Lazy Grouping

This task is about implementing a groupOn function.

>>> groupOnOrd head ["cat", "car", "apple", "croissant", "battery"]
[('c',["cat","car","croissant"]),('a',["apple"]),('b',["battery"])]

The function you need to implement is called groupOnOrd :: Ord k => (a -> k) -> [a] -> [(k,[a])]. Given a "key" function, which generates the key for each group, your function should put each of the elements of the input list into a list paired with its key. This function should obey some properties:

• The order of the groups in the output list should be the same as the order in the input.
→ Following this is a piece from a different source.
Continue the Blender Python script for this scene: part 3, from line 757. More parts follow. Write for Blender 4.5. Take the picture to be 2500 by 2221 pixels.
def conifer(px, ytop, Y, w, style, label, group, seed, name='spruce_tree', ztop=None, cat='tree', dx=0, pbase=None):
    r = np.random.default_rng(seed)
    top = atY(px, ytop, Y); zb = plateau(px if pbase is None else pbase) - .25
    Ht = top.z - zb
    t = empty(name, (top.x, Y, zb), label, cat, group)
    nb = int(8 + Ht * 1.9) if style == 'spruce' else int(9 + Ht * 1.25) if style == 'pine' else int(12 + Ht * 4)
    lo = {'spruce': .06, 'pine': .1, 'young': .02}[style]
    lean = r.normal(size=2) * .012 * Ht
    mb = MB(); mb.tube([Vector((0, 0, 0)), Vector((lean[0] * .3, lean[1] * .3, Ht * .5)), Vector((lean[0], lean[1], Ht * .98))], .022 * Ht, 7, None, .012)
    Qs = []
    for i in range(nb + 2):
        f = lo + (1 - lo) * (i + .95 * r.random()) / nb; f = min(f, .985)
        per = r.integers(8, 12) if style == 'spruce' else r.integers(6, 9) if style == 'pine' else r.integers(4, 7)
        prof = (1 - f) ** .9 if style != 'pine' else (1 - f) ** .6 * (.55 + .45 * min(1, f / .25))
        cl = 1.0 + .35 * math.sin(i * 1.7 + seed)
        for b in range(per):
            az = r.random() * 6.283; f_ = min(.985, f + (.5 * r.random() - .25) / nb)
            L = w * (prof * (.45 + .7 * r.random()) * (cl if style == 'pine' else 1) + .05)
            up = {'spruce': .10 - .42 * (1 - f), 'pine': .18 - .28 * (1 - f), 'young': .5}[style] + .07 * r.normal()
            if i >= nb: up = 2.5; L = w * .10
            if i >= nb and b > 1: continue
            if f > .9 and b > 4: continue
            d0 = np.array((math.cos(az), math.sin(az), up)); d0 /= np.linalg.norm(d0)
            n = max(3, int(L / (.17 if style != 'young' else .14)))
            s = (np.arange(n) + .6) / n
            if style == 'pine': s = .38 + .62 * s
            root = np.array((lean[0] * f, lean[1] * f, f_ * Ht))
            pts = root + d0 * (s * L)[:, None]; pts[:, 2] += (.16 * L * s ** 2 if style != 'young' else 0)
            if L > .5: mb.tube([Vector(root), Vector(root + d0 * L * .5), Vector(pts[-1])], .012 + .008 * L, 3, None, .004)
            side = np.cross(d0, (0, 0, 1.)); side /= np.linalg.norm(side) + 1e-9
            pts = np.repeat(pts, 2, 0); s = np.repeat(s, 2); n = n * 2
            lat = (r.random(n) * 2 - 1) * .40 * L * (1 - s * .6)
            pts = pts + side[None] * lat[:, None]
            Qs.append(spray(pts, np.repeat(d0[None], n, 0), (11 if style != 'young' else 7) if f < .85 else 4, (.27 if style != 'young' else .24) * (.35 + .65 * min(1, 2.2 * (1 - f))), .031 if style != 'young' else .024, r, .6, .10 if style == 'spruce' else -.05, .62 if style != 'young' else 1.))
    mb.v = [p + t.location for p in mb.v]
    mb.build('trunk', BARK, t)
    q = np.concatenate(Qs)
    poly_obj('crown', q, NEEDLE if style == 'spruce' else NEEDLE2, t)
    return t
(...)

For instance, above 'c' is encountered first, so it is the first group.
• There should be no duplicate groups. Again, using the above output as an example, even though "croissant" is disjoint from "cat" and "car", it is put in the same group as them because it starts with the same letter.

Your solution should be fully lazy. That means that the following should be well defined:

>>> map fst . groupOnOrd id $ [1..]
[1..]

>>> groupOnOrd id $ cycle [1,2,3]
(1,repeat 1):(2,repeat 2):(3,repeat 3):⊥

>>> groupOnOrd (`rem` 3) [1..]
(1,[1,4..]):(2,[2,5..]):(0,[3,6..]):⊥

Finally, while all of the properties above can be satisfied by implementing a function with just an Eq constraint, in order for your function to be efficient you will have to make use of Ord somehow.